Revenue Exposure of the MSCI ACWI IMI
As it turns out, the index is more diversified than it may seem at first glance. American companies have international operations, and earn revenue from many different markets. This makes the revenue exposure of the index much more spread out across each region.
Region | % of Revenue Exposure |
---|---|
EM | 36.4% |
North America | 31.9% |
EMEA | 16.7% |
Asia Pacific | 12.0% |
Other | 3.1% |
Note: numbers may not sum to 100 due to rounding. Countries included in Other are Bosnia and Herzegovina, Bangladesh, Burkina Faso, Bulgaria, Bahrain, Benin, Botswana, Cote D’Ivoire, Estonia, Ghana, Guinea-Bissau, Croatia, Iceland, Jamaica, Jordan, Kenya, Kazakhstan, Lebanon, Sri Lanka, Lithuania, Morocco, Mali, Mauritius, Niger, Nigeria, Oman, Palestine, Romania, Serbia, Slovenia, Senegal, Togo, Tunisia, Trinidad and Tobago, Ukraine, Vietnam and Zimbabwe.

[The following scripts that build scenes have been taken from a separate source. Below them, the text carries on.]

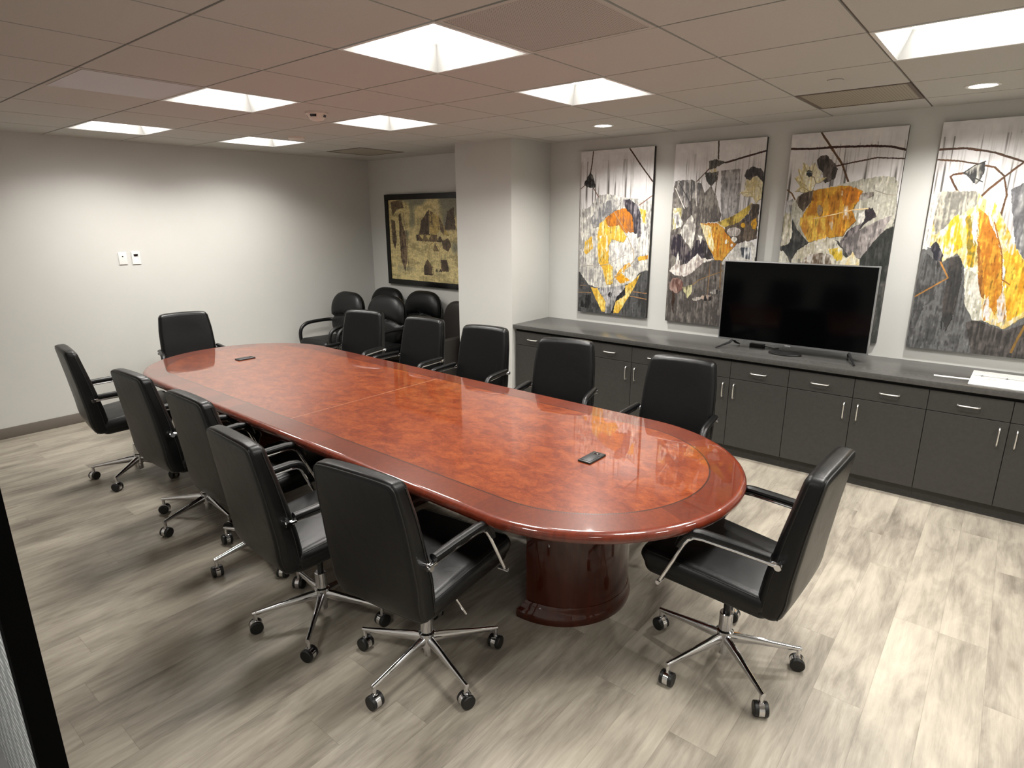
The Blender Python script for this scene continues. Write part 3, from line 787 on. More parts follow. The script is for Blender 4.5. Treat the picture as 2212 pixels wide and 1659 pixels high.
def canvas_mesh(name, im, parent, Wd, Hd, key, x=0.):
    """grid facing -x; u runs towards -y, v downwards; im is sRGB"""
    Hn, Wn = im.shape[:2]
    V, Uu = np.meshgrid(np.linspace(0, 1, Hn), np.linspace(0, 1, Wn), indexing='ij')
    co_ = np.stack([np.full(V.shape, x), Wd/2-Uu*Wd, Hd/2-V*Hd], -1).reshape(-1, 3)
    idx = np.arange(Hn*Wn).reshape(Hn, Wn)
    fa = np.stack([idx[:-1, :-1], idx[1:, :-1], idx[1:, 1:], idx[:-1, 1:]], -1).reshape(-1, 4)
    me = bpy.data.meshes.new(name); me.vertices.add(len(co_)); me.vertices.foreach_set('co', co_.ravel())
    me.loops.add(fa.size); me.loops.foreach_set('vertex_index', fa.ravel()); me.polygons.add(len(fa))
    me.polygons.foreach_set('loop_start', np.arange(len(fa))*4); me.update(calc_edges=True)
    li = np.where(im <= .04045, im/12.92, ((im+.055)/1.055)**2.4)*PAINT_GAIN
    at = me.color_attributes.new('paint', 'FLOAT_COLOR', 'POINT')
    at.data.foreach_set('color', np.concatenate([li.reshape(-1, 3), np.ones((Hn*Wn, 1))], 1).ravel().astype('f4'))
    me.materials.append(MAT[key]); o = bpy.data.objects.new(name, me); COL.objects.link(o); o.parent = parent; return o
PAINT_GAIN = .92
def base_lotus(V, Uu, st, bl, rs):
    Hn, Wn = V.shape
    s2 = .6*vnoise(rs, Hn, Wn, 4, 60)+.4*vnoise(rs, Hn, Wn, 8, 130)
    br = np.clip(1.5-V*1.6, 0, 1)
    f_ = np.clip((s2-.52)*4, 0, 1)*np.clip(V*5-.1, 0, 1)
    a = np.array((.88, .87, .87)); b = np.array((.64, .625, .61))
    im = a*(1-f_[..., None])+b*f_[..., None]
    f2 = np.clip((s2-.70)*8, 0, 1)*(V > .06); im = im*(1-f2[..., None]*.40)
    return im*(.95+.1*bl[..., None])
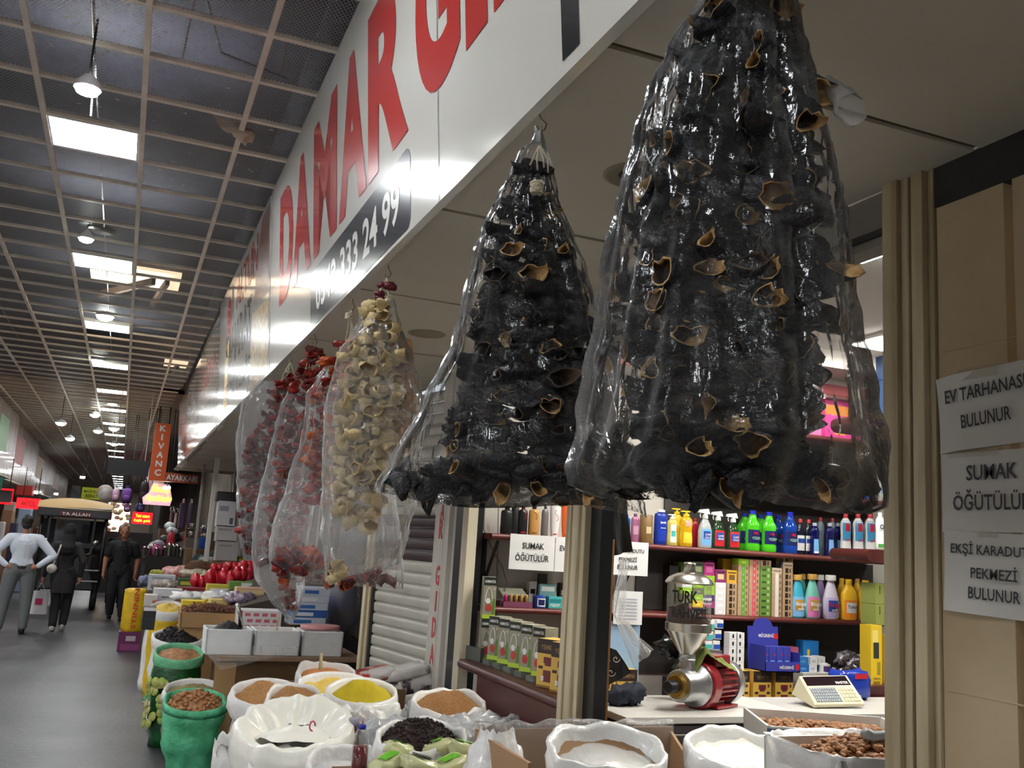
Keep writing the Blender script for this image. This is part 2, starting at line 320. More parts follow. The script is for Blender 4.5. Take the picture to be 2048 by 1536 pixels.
# header over the opening and shop interior shell
hd = MB().bx((1.93, 2.0, 2.60), (2.0, 5.6, 2.735)); hd.bx((1.925, 2.0, 2.575), (2.0, 5.6, 2.60)); struct('trim_2', hd, mat('grey channel', (120, 116, 108), .5, metal=.3))
MB().bx((1.915, 2.0, 2.60), (1.93, 5.6, 2.62)).build('black_edge', mat('black rubber'), bpy.data.objects['trim_2'])
WALLP = mat('off-white wall', (196, 192, 184), .75, var=.08, vs=3)
b = MB().bx((1.98, 5.62, 0), (8.2, 5.7, 3.2)); struct('wall_shop_back', b, WALLP)
b = MB().bx((8.0, -1, 0), (8.1, 5.7, 3.2)); struct('wall_shop_right', b, WALLP)
b = MB().bx((1.98, -1.2, 0), (8.1, -1.1, 3.2)); struct('wall_shop_near', b, WALLP)
b = MB().bx((1.96, -1.2, 3.1), (8.1, 5.7, 3.18)); struct('ceiling_shop', b, mat('shop ceiling board', (206, 204, 200), .8))
b = MB().bx((2.0, 5.3, 2.86), (8.0, 5.62, 3.1)); b.bx((2.0, 5.0, 2.98), (8.0, 5.3, 3.1)); struct('trim_3', b, WALLP)
MB().bx((2.0, 5.285, 2.86), (8.0, 5.30, 2.93)).build('red_band', mat('dark red band', (130, 52, 56), .5), bpy.data.objects['trim_3'])
SHL = mat('shop lamp', (255, 251, 242), .5, emit=30.)
for i, (x, y) in enumerate(((2.9, 3.2), (4.2, 3.2), (2.9, 4.55), (4.4, 4.55), (5.8, 3.6))):
    t = thing('square_light', 'flush square lamp in the shop ceiling', 'ceiling light', (x, y, 3.07), 0, 'lamps in the shop ceiling')
    MB().bx((x-.2, y-.2, 3.08), (x+.2, y+.2, 3.1)).build('frame', WHT, t); MB().bx((x-.18, y-.18, 3.07), (x+.18, y+.18, 3.08)).build('diffuser', SHL, t)
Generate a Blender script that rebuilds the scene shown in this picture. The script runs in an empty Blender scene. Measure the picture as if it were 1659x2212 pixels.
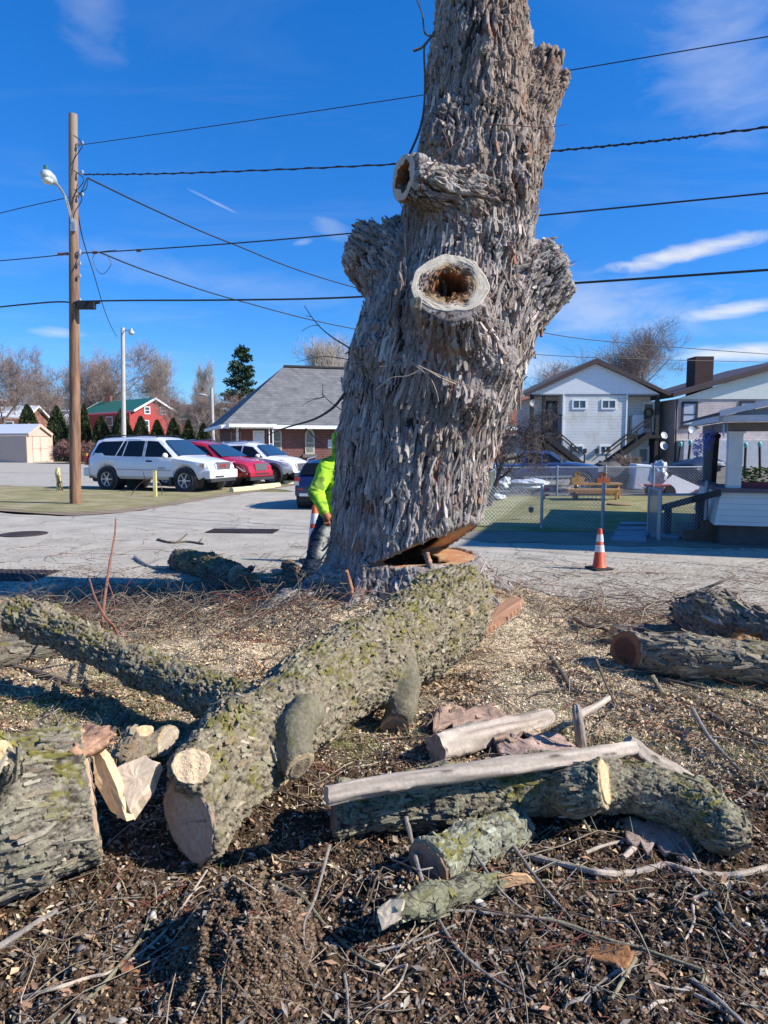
import bpy, bmesh, math, random, numpy as np
from mathutils import Vector, Matrix
sc = bpy.context.scene
COL = sc.collection
PI = math.pi
rad = math.radians
# ------------------------------------------------------------------ camera
CAMZ = 1.65
TILT = rad(5.55)
FPX = 1534.0
cd = bpy.data.cameras.new('camera'); cam = bpy.data.objects.new('camera', cd); COL.objects.link(cam)
cam.location = (0, 0, CAMZ); cam.rotation_euler = (rad(90) - TILT, 0, 0)
cd.sensor_fit = 'VERTICAL'; cd.sensor_height = 36.0; cd.sensor_width = 27.0
cd.lens = 36.0 * FPX / 2212.0
cd.clip_start = 0.05; cd.clip_end = 3000
sc.camera = cam
sc.render.resolution_x = 768; sc.render.resolution_y = 1024
# ------------------------------------------------------------------ sun and sky
SUN_EL, SUN_AZ = rad(36), rad(103)       # azimuth clockwise from +Y: the sun stands to the right
sdir = Vector((math.sin(SUN_AZ)*math.cos(SUN_EL), math.cos(SUN_AZ)*math.cos(SUN_EL), math.sin(SUN_EL)))
sl = bpy.data.lights.new('sun', 'SUN'); sun = bpy.data.objects.new('sun', sl); COL.objects.link(sun)
sl.energy = 5.0; sl.angle = rad(0.53); sl.color = (1.0, 0.955, 0.88)
sun.rotation_euler = sdir.to_track_quat('Z', 'Y').to_euler(); sun.location = (20, 0, 30)
world = bpy.data.worlds.new('World'); sc.world = world; world.use_nodes = True
sc.view_settings.view_transform = 'Standard'; sc.view_settings.look = 'None'
sc.view_settings.exposure = 0.56; sc.view_settings.gamma = 1.0; sc.view_settings.use_curve_mapping = False
sc.cycles.max_bounces = 5; sc.cycles.diffuse_bounces = 2; sc.cycles.glossy_bounces = 2
sc.cycles.transmission_bounces = 3; sc.cycles.transparent_max_bounces = 6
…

On a revenue exposure basis, North America—where the U.S. is by far the largest market—has a weighting of just over 30%. Emerging markets take the top spot, making up over a third of the index’s revenue exposure. This presents an opportunity for investors, as these markets are projected to have higher GDP growth compared to North America.
Broad Exposure
For investors looking to capture the world’s stock market performance, the MSCI ACWI IMI can be a good benchmark. The index offers comprehensive and diversified exposure to various markets. Through regular reviews and rebalancing, it also adjusts to market movements. This ensures it continues to accurately reflect the composition of the global stock market over time.
While investors can’t invest in the index itself, they can invest in a product that tracks the index—and be poised to take advantage of opportunities around the globe.